We don’t have to earn God’s love; it is given freely.  The wicked tenants received all they needed from the owner, but they refused to accept his graciousness and turned their backs on him, his servants, and even his son. They, by their actions and inactions, cast themselves out of the vineyard, no less than Adam and Eve’s disobedience resulted in their loss of the benefits of the Garden of Eden. The miserable death we might experience can only result from our failure to accept the gifts of God. It can only result from our selfishly acting as if the vineyard is all ours – or should be all ours and no one else’s, let alone God’s. 

It is not so much that God’s patience with us might eventually run out, causing us to be put to a miserable death. It is more like our time runs out only because we wait too long to catch on to what God wants for us, and then we by our actions or inactions cast ourselves out of God’s vineyard, producing a self-inflicted kind of misery that we alone can create.

Today’s Gospel story, of course, provides for us a warning about what we can miss out on if we act like the wicked servants. It reminds us of the great theme of stewardship that is so central to the life of the church and to the healthful focus of individual Christians. When we sing the familiar words, “Praise God from who all blessings flow,” we need to remember the actions that they imply – that we need to “walk the talk” by remembering that what we have is not ours to own, but is on loan from God. 

We need to remember that God’s way of grace and love is encouraging us to respond to our good fortune of living in his vineyard by reflecting that love in our actions toward others. 

That as we care for, as we exercise stewardship over God’s creation – especially our fellow human beings – we do so as a reflection of God’s love. That love is poured out to us in such measure that it overflows from us, and through us can overflow onto all creation. An overflow that allows us to maintain creation and preserve it and protect it from harm. An overflow that impels us to love others and share with them the Good News of God in Christ – a truth they might miss if we ignore our mission and neglect that which so graciously enriches us.

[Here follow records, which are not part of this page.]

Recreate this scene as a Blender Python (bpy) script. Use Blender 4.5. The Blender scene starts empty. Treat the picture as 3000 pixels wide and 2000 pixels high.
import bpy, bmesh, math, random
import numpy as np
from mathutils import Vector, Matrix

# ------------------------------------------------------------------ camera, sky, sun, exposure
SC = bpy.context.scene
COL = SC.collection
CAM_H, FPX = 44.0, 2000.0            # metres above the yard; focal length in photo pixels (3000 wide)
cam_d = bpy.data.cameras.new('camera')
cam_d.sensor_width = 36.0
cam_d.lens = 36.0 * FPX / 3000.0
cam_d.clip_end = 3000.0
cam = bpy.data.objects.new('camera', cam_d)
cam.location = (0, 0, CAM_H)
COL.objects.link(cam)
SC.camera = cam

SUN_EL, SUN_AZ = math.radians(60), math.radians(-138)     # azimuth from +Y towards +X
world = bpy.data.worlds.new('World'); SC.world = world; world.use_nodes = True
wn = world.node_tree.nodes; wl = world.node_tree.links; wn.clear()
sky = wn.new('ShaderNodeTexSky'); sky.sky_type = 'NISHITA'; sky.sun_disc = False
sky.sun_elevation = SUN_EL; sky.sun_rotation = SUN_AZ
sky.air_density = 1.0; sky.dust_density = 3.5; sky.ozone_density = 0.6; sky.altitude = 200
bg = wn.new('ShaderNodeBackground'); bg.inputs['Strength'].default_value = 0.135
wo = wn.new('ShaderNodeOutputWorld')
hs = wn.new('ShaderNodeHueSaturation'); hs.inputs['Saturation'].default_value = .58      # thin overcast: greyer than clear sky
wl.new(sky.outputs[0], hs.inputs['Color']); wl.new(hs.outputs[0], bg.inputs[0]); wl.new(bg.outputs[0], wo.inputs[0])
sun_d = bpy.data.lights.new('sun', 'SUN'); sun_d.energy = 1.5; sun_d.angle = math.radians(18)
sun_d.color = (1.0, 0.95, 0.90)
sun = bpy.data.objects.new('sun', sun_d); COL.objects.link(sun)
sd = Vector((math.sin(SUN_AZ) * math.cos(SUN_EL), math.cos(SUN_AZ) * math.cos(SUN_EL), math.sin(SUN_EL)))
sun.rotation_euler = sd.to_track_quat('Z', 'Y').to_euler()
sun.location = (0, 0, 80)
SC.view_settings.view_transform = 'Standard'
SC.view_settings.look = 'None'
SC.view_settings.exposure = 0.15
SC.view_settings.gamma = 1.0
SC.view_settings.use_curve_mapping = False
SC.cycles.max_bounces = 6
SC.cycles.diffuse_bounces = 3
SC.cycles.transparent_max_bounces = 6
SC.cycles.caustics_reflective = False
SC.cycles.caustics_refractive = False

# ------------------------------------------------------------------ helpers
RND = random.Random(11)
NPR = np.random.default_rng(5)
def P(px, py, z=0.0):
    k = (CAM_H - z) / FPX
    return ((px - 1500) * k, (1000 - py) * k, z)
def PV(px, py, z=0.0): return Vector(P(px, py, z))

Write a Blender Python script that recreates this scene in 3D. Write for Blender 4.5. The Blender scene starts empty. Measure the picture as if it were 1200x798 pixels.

If, in reflecting on today’s Gospel story, we concentrate on God’s setting us up on a vineyard, giving us all we have, we can recognize that this is his way of encouraging us to be good and faithful servants – good and loving workers in the world he has left to our care – good and faithful followers of his son, Jesus.  

Our focus needs to be as St Paul says in the Epistle to "Keep on doing what you have learned and received and heard and seen". Keep being an authentic Christian who cares about people the way Jesus did... and act the same way!